Of the material below, the lines to be retyped are those from the line containing "Write part 2" through the line containing "bm, MAT['slab_edge']), kind='structure')", inclusive; reproduce them exactly.

****************

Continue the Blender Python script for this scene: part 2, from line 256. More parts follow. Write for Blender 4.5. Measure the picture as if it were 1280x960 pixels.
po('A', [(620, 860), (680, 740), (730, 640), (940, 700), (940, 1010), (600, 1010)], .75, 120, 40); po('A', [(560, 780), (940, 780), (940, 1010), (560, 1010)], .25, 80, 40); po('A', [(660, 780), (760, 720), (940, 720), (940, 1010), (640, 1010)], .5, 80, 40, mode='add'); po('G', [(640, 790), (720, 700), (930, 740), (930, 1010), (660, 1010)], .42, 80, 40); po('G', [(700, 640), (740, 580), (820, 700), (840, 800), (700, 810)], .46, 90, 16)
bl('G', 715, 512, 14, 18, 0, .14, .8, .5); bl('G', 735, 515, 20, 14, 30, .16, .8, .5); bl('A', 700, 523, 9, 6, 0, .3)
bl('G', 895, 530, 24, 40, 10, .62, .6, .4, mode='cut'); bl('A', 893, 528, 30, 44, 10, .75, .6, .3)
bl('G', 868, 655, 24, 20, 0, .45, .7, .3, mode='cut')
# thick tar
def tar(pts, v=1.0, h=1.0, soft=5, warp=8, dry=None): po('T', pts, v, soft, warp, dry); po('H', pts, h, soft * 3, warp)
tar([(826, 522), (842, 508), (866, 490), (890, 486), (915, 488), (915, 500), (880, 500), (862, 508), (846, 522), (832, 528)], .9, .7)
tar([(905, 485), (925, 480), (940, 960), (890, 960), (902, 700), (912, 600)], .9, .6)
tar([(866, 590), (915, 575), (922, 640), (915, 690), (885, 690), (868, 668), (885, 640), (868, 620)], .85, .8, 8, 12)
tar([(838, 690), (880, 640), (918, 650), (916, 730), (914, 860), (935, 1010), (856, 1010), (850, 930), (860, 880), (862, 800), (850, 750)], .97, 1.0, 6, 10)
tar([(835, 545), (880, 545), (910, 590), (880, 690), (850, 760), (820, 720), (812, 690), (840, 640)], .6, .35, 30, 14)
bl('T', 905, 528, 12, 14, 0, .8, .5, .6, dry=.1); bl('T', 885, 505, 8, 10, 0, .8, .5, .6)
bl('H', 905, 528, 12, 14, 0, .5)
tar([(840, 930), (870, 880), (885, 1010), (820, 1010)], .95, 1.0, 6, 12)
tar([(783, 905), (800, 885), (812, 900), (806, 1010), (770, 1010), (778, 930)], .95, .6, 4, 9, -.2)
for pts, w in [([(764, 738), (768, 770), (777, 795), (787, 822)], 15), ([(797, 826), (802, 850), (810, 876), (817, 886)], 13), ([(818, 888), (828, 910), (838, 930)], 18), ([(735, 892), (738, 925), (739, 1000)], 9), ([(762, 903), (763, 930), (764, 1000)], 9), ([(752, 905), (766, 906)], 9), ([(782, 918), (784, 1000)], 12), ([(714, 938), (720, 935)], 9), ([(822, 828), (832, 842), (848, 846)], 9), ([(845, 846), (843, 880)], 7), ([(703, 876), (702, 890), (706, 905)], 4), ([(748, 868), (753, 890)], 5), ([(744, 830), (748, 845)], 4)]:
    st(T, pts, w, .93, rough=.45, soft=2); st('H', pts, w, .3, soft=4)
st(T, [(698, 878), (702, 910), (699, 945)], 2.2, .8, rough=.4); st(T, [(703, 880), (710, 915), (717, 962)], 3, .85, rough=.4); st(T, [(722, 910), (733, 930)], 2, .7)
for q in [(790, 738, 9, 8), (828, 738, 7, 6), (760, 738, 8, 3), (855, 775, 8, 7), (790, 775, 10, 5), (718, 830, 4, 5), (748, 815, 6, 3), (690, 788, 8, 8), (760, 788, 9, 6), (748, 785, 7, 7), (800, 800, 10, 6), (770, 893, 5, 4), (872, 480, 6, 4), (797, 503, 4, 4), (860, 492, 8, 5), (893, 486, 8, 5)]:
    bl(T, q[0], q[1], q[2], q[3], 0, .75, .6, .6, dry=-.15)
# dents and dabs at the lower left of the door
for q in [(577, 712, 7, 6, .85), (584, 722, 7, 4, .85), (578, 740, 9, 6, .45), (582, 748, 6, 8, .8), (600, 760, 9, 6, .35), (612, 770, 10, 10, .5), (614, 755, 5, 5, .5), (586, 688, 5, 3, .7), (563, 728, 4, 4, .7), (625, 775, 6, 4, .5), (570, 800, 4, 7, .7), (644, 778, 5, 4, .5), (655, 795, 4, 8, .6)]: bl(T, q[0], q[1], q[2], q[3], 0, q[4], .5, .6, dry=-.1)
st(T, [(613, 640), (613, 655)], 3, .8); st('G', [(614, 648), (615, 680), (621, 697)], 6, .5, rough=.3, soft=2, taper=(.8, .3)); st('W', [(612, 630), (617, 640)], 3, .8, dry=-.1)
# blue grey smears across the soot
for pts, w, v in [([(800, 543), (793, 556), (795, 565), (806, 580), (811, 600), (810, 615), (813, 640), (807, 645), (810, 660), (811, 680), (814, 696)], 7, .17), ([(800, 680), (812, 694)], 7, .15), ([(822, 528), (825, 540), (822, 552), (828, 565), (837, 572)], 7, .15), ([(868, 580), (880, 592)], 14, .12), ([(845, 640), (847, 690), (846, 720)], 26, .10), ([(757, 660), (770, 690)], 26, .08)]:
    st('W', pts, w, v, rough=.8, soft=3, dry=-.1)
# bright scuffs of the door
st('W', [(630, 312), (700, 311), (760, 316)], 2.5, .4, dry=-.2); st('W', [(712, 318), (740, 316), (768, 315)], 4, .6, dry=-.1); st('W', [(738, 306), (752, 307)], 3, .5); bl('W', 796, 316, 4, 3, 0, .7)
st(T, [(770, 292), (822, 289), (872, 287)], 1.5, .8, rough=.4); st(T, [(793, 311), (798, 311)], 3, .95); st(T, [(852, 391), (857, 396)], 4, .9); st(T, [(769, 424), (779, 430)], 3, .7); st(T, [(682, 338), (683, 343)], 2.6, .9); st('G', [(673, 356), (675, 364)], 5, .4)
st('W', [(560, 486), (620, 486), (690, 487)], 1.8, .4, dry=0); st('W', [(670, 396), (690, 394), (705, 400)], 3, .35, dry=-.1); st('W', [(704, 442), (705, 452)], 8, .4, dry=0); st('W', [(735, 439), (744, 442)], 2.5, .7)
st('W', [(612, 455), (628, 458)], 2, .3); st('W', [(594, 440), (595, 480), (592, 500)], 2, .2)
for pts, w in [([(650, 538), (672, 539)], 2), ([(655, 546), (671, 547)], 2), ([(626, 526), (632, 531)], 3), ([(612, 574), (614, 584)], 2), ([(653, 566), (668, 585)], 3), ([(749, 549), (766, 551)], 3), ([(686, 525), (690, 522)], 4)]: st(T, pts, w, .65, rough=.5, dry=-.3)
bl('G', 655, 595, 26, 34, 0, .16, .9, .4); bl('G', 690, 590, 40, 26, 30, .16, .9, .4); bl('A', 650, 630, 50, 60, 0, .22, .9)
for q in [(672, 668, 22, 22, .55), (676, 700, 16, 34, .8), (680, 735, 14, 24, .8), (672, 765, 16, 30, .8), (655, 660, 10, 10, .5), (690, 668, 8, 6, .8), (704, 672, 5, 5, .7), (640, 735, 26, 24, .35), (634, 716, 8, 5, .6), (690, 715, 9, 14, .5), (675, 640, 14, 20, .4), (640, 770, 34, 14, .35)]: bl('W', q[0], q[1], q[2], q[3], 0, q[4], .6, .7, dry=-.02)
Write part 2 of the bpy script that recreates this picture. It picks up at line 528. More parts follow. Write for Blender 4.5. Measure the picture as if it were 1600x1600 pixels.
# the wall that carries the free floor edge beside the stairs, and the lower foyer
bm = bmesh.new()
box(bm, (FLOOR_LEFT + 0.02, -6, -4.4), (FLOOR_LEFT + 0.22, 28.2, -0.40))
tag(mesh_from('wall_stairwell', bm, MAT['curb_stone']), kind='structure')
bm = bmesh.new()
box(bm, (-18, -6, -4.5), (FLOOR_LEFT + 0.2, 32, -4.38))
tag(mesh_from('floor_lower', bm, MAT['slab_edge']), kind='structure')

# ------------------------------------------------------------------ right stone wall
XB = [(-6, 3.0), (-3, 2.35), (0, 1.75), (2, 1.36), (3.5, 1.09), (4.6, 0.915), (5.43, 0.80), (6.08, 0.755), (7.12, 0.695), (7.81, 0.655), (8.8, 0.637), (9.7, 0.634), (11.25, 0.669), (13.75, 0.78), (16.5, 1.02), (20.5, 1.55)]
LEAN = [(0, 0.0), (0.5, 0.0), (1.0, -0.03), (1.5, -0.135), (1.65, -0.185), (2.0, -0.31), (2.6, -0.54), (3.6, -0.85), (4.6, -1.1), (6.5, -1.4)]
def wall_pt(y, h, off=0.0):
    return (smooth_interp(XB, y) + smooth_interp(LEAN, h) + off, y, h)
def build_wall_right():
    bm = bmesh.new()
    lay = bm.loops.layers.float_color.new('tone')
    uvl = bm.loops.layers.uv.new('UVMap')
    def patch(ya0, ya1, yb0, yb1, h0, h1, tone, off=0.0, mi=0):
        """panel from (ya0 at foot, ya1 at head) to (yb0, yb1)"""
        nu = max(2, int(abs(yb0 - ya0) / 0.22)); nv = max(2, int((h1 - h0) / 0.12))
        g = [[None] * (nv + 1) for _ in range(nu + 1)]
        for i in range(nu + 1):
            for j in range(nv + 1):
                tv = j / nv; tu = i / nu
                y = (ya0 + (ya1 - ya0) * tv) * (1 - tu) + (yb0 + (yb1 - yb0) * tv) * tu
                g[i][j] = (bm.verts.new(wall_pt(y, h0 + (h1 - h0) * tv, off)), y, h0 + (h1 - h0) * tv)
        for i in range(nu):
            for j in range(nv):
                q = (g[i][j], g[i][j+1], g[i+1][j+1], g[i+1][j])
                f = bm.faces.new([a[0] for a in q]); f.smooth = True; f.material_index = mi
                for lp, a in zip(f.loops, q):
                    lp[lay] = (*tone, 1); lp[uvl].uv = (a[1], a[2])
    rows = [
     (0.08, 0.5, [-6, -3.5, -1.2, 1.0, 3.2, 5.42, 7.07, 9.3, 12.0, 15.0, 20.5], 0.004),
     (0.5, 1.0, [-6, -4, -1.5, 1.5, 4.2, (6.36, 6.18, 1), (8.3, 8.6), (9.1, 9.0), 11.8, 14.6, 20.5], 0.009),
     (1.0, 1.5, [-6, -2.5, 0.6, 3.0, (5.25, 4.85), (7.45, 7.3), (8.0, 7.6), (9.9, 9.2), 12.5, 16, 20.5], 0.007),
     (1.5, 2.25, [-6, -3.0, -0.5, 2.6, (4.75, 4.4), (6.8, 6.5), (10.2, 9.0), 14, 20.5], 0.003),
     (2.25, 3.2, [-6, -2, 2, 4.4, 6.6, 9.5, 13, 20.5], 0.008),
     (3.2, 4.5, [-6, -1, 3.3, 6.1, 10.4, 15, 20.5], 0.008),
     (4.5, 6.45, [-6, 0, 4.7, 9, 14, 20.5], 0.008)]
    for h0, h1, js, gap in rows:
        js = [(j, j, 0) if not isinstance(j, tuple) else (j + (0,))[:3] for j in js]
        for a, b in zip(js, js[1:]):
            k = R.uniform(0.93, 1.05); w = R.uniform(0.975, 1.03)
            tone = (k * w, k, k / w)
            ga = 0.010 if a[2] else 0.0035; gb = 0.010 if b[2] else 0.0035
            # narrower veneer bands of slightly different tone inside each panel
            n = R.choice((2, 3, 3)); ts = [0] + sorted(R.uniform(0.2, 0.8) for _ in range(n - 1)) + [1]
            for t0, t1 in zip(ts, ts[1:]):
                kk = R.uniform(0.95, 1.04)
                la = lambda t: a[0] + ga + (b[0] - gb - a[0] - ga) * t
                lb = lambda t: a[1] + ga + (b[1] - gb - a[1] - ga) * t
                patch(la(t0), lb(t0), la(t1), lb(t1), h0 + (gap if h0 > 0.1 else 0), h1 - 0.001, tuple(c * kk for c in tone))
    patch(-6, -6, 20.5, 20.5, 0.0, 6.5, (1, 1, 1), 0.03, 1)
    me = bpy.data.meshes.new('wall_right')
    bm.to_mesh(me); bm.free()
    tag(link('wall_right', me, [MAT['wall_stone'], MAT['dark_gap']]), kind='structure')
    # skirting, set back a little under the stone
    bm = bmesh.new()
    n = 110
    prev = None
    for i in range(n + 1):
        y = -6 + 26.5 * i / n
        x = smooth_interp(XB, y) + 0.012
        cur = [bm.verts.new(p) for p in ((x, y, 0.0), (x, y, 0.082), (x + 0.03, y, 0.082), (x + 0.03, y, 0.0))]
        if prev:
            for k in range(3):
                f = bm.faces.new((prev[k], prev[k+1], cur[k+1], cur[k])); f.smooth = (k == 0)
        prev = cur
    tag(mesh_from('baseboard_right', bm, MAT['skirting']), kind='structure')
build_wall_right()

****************

**SOLUTION TO THE EXERCISE:**
Write part 2 of the bpy script that recreates this picture. It picks up at line 528. More parts follow. Write for Blender 4.5. Measure the picture as if it were 1600x1600 pixels.
# the wall that carries the free floor edge beside the stairs, and the lower foyer
bm = bmesh.new()
box(bm, (FLOOR_LEFT + 0.02, -6, -4.4), (FLOOR_LEFT + 0.22, 28.2, -0.40))
tag(mesh_from('wall_stairwell', bm, MAT['curb_stone']), kind='structure')
bm = bmesh.new()
box(bm, (-18, -6, -4.5), (FLOOR_LEFT + 0.2, 32, -4.38))
tag(mesh_from('floor_lower', bm, MAT['slab_edge']), kind='structure')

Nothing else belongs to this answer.